One of her brothers played in the legendary hardcore outfit Poison Idea; another, a blues guitarist, gave young Lisa lessons on the condition that she play rhythm while he played lead. Miller herself went punk rock with a sassy band called Bop Girl Goes Calypso.

Even as she screamed her way along, Miller felt the call.

"I eventually started up a rockabilly band, so I could slip some country back in there without my cool punk friends noticing," she says. "Then I got in a car accident and hurt my back so I couldn't hold a heavy guitar, and that was it."

Miller pulled together the earliest Honeys lineups from a revolving corps of LaurelThirst Pub regulars, eventually cutting an unfocused album called Trailer Park Honey and Other Love Songs.
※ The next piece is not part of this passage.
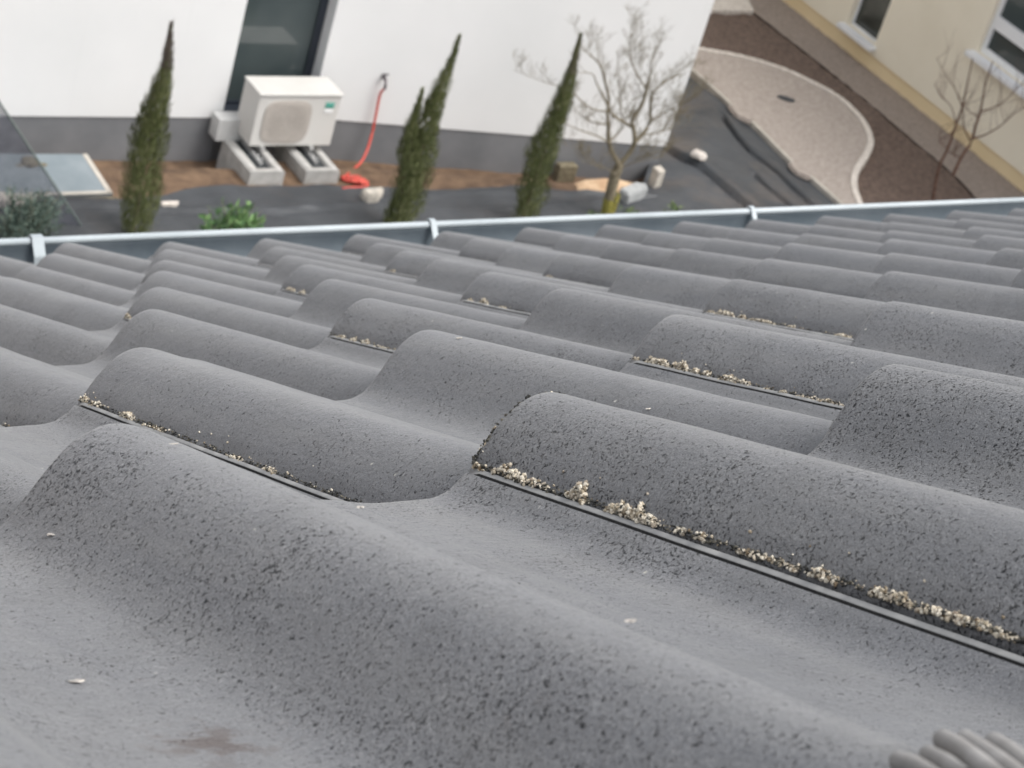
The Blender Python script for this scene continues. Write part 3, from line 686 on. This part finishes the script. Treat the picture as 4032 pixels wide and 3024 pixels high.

Now, though, the lineup of razor-chopped players has solidified. The raw, open sound of any good honky-tonk band, often missing on the first CD, rings out on Lipstick and Beer.

The album has none of the mannered, Smithsonian Folkways self-seriousness that plagues so much so-called alt-country. Live and on disc, the Honeys stand apart from the jostling crowd of come-lately twangers traveling in Uncle Tupelo's wake. This is not some washed-up punk band looking for the next big thing, nor is it a collection of snide hepcats kitted out in campy C&W drag. Even if the room is packed with knowing urbanites, when you see or hear the Trailer Park Honeys, you know they're for real.

"We walk some kind of fine line," Miller says. "Here in Portland, we play to more of an alt crowd. We go out of town, to roadhouses outside of Hillsboro, down to McMinnville, and that works real well for us. People in those places like to dance, and they don't have a huge attitude about it. Down in Southern Oregon, we draw more of an Elks Lodge crowd.

"With this album, I just wanted people to know that honky-tonk runs in our veins, that this music has a name and this is what it sounds like."